No he podido evitar acordarme del pensamiento clásico griego. De él ha manado nuestra concepción del mundo, nuestra manera de pensar y de nombrar las cosas. Sabemos desde entonces que la palabra nos distingue de otros animales gregarios. Por eso, pensando en cómo enfrentar un nuevo año, quiero apostar fuerte por el poder de las palabras. En ellas encuentro siempre la libertad, la amistad, la emoción y la vida.

En tiempos de penuria social, económica, política y cultural, rebélense, protesten, emancípense, sean radicales, ataquen esa pérfida realidad con la más infalible de las armas, la lectura. Cuando una persona lee, aprende a leer el mundo, a interpretarlo, se aprende a sí mismo y comprende por qué es importante la búsqueda del sentido de nuestra existencia. Leer disuelve los entuertos, pone luz donde había oscuridad y hace sencillos los más complejos problemas. Te permite viajar a lejanos y exóticos lugares. Puedes sentir el miedo, la emoción o la zozobra de la protagonista de la excelente novela de Ian McEwan «Operación dulce» -azarosa recomendación del maestro M. Ángel Aguilar-. Te atreves a imaginar la cara de ese enternecedor «héroe discreto» de la última novela del Nobel Vargas Llosa. Sobrecogido, pasas las páginas de la necesaria obra de Rafael Chirbes «En la orilla», lúcida metáfora sobre la codicia, la traición y el abuso en la España de la crisis y el desempleo.

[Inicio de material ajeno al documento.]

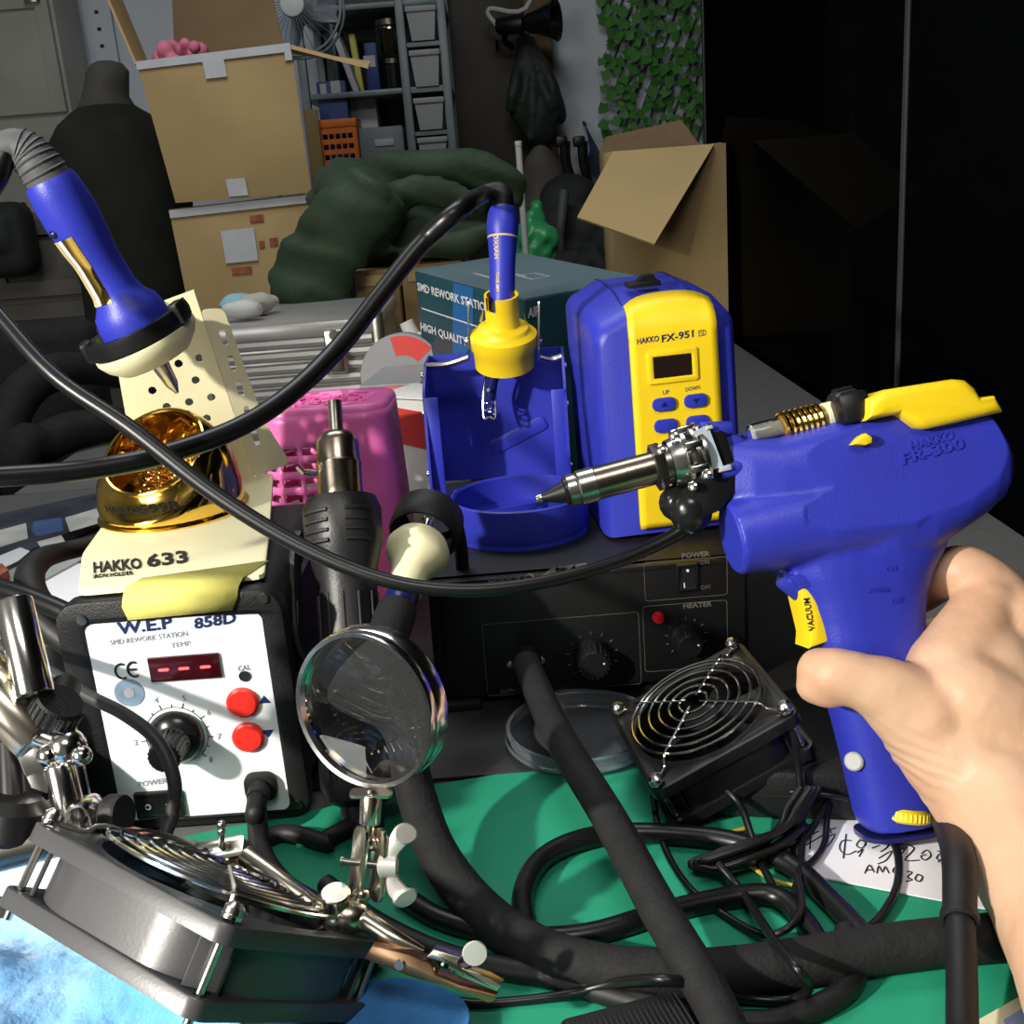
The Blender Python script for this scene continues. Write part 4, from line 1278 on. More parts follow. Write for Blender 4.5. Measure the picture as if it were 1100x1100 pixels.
# label wrapped on the handle: silver, gold and dark bands
vdir = (-(FWD)).normalized()
vl = (MI.to_3x3().inverted() @ vdir)
a_c = math.atan2(vl.y, vl.x)
left = (MI.to_3x3().inverted() @ (-RT))
sg = 1 if math.cos(a_c) * left.y - math.sin(a_c) * left.x > 0 else -1
def rad_at(z):
    for (z0, r0), (z1_, r1) in zip(rows, rows[1:]):
        if z0 <= z <= z1_:
            return r0 + (r1 - r0) * (z - z0) / (z1_ - z0)
    return .016
for (d0, d1, m_, off, lb) in ((8, 36, 'gold', .0003, 'gold label strip'), (36, 82, 'label_paper', .0003, 'silver printed label'), (50, 70, 'ink_gold', .0005, 'brown print on the label')):
    za, zb_ = .029, LI * .70
    if d0 == 52:
        zb_ = LI * .66; za = LI * .48
    put('label', B().grid(6, 10, lambda u, v: V(((rad_at(za + (zb_ - za) * v) + off) * math.cos(a_c + sg * R(d0 + (d1 - d0) * u)), (rad_at(za + (zb_ - za) * v) + off) * math.sin(a_c + sg * R(d0 + (d1 - d0) * u)), za + (zb_ - za) * v))), m_, t, label=lb)
a = a_c + sg * R(48)
r_ = rad_at(LI * .745) - .0015
put('cord_slot', B().sph((r_ * math.cos(a), r_ * math.sin(a), LI * .745), .0035, sc=(1, 1, .7)), 'dark_blue', t)

# ------------------------------------------------------------------ hot air handpiece
HB = V((-.0840, .468, .001))
HT = min((at(360, 440, .50 + .002 * k) for k in range(40)), key=lambda p: abs((p - HB).length - .2185))
hax = (HT - HB).normalized()
MG = axis(HB, hax, (1, 0, 0))
t = thing('hot_air_handpiece', 'black hot air handpiece with steel nozzle standing beside the white panelled station', 'tool', MG)
Lh = (HT - HB).length
put('handle', B().lathe([(0, 0), (.010, 0), (.0105, .012), (.0175, .015), (.0195, .022), (.0200, .045), (.0175, .056), (.0155, .062), (.0152, .118), (.0160, .128), (.0180, .136), (.0200, .142), (.0202, .160), (.0180, .166), (0, .166)], None, 40), 'tool_black', t)
for i in range(12):
    a = 2 * PI * i / 12
    put('grip_groove', B().box((.0154 * math.cos(a), .0154 * math.sin(a), .092), (.0012, .0012, .048), bev=.0004), 'black_rubber', t)
vs = B
for c0_ in (-125, -55):
    for j in range(4):
        z = .1415 + j * .0052
        put('vent_slot', B().tube([(.0202 * math.cos(R(c0_ + d)), .0202 * math.sin(R(c0_ + d)), z) for d in (-22, -11, 0, 11, 22)], .0011, 6, res=2), 'ink', t)
for i in range(8):
    a = R(-130 + 12 * i)
    put('lower_vent', B().box((.0200 * math.cos(a), .0200 * math.sin(a), .034), (.0016, .0016, .018)), 'ink', t)
bs = put('barrel', B().lathe([(.0115, .160), (.0115, .183), (.0118, .1835), (.0118, .1850), (.0112, .1856), (.0110, .196), (.0100, .199), (.0072, .2015), (.0045, .2025), (0, .2025)], None, 36), 'bronze_steel', t)
put('nozzle_tip', B().lathe([(.0036, .200), (.0036, .219), (.0028, .219), (.0026, .204), (0, .204)], None, 24), 'steel_dark', t)
put('clamp_screw', B().cyl((-.011, -.004, .180), (-.017, -.006, .181), .0016).cyl((-.017, -.008, .1795), (-.020, -.0085, .1832), .0012, seg=10), 'silver', bs)
put('hand_guard', B().tube([(-.022, .002, .150), (-.026, 0, .135), (-.026, -.002, .100), (-.022, 0, .085), (-.014, .002, .082)], .0034, 10, flat=(1, 1.8)), 'black_plastic', t)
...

O vives la angustiosa huida de un niño en «Intemperie», de Jesús Carrasco, ejemplo de literatura que abre tu corazón ante las palabras justas, imprescindibles.

En cualquiera de estas lecturas he encontrado momentos de felicidad, de auténtico goce, he podido tomar mejor la medida de las cosas que nos pasan; no está en nuestra mano evitar que pasen, pero sí que podemos aprender cómo actuar ante ellas. Sé que no debo caer en el nihilismo pesimista del «nada se puede hacer», también aprendí de la estéril confianza en la bondad de todas las personas. Siempre encontré lecciones de gran provecho.

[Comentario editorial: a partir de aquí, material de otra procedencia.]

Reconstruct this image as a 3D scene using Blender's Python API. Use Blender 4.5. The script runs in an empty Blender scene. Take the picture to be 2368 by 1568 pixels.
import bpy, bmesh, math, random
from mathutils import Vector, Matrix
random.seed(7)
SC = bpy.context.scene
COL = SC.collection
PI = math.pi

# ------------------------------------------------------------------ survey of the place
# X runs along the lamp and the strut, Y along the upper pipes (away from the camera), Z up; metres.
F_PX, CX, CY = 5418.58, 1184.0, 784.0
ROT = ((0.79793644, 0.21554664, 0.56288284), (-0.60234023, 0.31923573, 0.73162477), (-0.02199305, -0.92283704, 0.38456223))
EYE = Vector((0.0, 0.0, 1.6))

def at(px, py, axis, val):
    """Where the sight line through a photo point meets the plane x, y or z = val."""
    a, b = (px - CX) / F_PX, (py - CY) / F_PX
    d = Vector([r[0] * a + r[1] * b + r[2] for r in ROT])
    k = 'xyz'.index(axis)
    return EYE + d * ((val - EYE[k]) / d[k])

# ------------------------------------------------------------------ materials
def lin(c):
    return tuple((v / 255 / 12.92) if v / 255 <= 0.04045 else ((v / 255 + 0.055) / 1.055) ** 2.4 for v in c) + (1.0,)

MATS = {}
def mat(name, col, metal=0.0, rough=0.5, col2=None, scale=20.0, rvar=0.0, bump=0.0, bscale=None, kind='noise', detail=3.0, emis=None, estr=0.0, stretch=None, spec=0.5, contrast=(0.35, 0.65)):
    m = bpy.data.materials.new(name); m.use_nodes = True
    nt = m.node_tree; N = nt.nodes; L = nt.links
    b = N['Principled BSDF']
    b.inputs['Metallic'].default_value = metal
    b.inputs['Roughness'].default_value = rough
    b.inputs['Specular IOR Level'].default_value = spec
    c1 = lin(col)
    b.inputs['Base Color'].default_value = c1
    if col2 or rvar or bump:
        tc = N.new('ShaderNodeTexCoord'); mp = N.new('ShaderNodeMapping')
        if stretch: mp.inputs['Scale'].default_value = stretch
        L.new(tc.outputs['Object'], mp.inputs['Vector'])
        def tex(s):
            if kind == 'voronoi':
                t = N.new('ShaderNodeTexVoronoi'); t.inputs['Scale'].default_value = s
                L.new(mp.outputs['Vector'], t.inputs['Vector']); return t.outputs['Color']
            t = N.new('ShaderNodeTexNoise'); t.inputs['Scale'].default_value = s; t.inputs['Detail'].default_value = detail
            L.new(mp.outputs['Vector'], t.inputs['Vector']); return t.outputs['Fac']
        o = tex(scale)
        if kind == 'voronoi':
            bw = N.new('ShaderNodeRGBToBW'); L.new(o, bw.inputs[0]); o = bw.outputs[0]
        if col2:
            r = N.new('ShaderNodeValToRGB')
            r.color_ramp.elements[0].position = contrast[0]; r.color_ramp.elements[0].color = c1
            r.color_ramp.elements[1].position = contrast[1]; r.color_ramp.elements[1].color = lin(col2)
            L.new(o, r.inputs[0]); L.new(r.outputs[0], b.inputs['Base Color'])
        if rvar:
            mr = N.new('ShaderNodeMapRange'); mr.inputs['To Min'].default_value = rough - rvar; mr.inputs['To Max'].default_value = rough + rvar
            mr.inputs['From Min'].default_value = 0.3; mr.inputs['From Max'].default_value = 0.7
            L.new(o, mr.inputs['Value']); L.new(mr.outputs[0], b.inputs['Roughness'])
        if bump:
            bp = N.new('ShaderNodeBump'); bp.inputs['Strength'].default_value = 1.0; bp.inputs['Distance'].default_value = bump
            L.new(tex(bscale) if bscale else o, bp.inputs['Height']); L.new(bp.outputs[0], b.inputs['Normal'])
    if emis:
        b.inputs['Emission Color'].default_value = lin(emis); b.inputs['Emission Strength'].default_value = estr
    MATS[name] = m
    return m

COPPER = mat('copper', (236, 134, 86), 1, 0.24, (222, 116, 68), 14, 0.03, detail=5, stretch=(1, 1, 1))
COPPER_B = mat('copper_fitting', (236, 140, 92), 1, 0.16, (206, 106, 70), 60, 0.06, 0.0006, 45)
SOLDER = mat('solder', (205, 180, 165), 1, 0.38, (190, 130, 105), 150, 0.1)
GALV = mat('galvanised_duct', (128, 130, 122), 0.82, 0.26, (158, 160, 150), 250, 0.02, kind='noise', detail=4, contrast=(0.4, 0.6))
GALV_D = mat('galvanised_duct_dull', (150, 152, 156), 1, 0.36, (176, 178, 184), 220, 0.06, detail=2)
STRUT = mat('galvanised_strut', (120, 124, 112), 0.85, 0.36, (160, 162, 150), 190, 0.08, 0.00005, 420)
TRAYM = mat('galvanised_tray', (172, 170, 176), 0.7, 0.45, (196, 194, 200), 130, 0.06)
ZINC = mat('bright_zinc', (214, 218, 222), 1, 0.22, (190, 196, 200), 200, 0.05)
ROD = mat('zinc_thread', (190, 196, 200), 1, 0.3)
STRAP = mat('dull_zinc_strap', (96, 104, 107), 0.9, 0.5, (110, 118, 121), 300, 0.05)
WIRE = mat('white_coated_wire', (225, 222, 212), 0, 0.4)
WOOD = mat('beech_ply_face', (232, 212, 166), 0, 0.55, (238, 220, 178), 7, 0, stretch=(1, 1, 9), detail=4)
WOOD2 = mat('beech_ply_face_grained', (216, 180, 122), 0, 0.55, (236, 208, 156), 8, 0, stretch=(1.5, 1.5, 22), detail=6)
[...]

Ya saben que la realidad acaba siendo el resultado de un determinado discurso. El gobierno de España está imponiendo el suyo: hemos vivido por encima de nuestras posibilidades y hay que recortar para bajar el déficit, los servicios públicos son muy caros y la gestión privada los prestará más baratos, estamos saliendo de la crisis gracias a la reforma laboral y a las medidas que ha tomado el gobierno. Toda esta sarta de mentiras repetidas una y otra vez aplastan cualquier discurso alternativo. Ellos tienen el poder y los recursos para utilizarlo en su provecho. Así tapan la brutal corrupción de gran parte de los dirigentes del PP, los unos por protagonizarla y los otros por consentirla y no denunciarla. Lo peor es que el discurso alternativo de la oposición no ofrece ninguna esperanza. Siguen sin reconocer sus graves errores en el gobierno anterior, su insoportable incoherencia ideológica en asuntos como el control del déficit o el laicismo y, lo que es más grave, no quieren cambiar radicalmente el corrupto sistema de partidos o la caduca ley electoral, supongo que porque los actuales dirigentes verían peligrar sus privilegios. No podemos creerles, también nos han engañado.

Ya sé que el hartazgo nos paraliza, nos vuelve taciturnos y nos empuja a la melancolía. No lo permitamos. Vayamos elaborando nuestro propio relato, hablemos de lo que pensamos, discutamos con las personas que tengamos a mano, no nos resignemos. Es urgente elaborar otro discurso para propiciar otra realidad. Tenemos que levantarnos contra el lenguaje tramposo de esta caduca clase política, llena de oligarcas, caudillos, caudillitos y sus lacayos. La lectura nos ayudará a ello y de paso nos hará más felices. Que tengan un buen año.